I love him till i cannot take it if i'm being left alone.
i feel so empty. so tired. dunno wad to do next.

now i dun wish nite to come.
use to tok to him every nite. can hear his voice
now on msn also little bit only. only ask him things tt he can ans in a simple way.
he busy. so cannot reply long long.
cuz i noe he is tired of toking. he dun like to tok on phone.
now things changed so i can only tok to him on msn.
cuz he will b busy doin his work.
i try nt to disturb him by askin him to call me
i wont dare too.
i cant control my tears. so depressed.
i try to b happy in e day. nt to upset anyone.
shld i stay on? can i hold on to this rs?
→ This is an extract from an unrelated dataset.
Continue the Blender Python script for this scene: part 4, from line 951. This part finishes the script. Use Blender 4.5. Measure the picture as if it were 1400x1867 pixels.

Monday, September 01, 2008

it been a long time since i blog.
sch started for few weeks le.
things start to pile up alr.
I only got 2 frens in sch. feli hoo n lim.
i feel very upset. cuz i usually clique with my guys frens.
but now i hve to stay with 2 fren in sch for 3yrs.
i feel so sad. i hate uni life. although i hve frens frm other courses
but i wont get to see them often.
i miss everyone.
my good frens. those tt take care of me always.

many things happened suddenly. i cant take it.
tt why i say i emotional breakdown.
i can only keep it to myself.
no longer can show it out.
so suddenly tt within one day my precious change so much.
i'm sorry i add stress on u. i'm sorry.
he say he cannot take care of me. unfair to me.
a better guy may be out there.
he want to give up. only 2 mths he want to give up le.
his sch stress my stress make him suffocated.
i'm so depressed. no matter wad i say he nt listening.
why ppl give up so easily?
i try nt to bother him too much. nt to stress him. nt to be so emotional.
nt to this n that............is cont on n on.
he say he will try. i feel so scare. wad if he change his mind again?
really very very scare. i dunno wad to do?
shld i give him up too? shld i let him go?
shld i? but i dun wish too. I love him. I want my darling.
can i trust him? shld i try too?
I collapsing soon. I really dunno how.
my heart so pain. so pain. can anyone help me?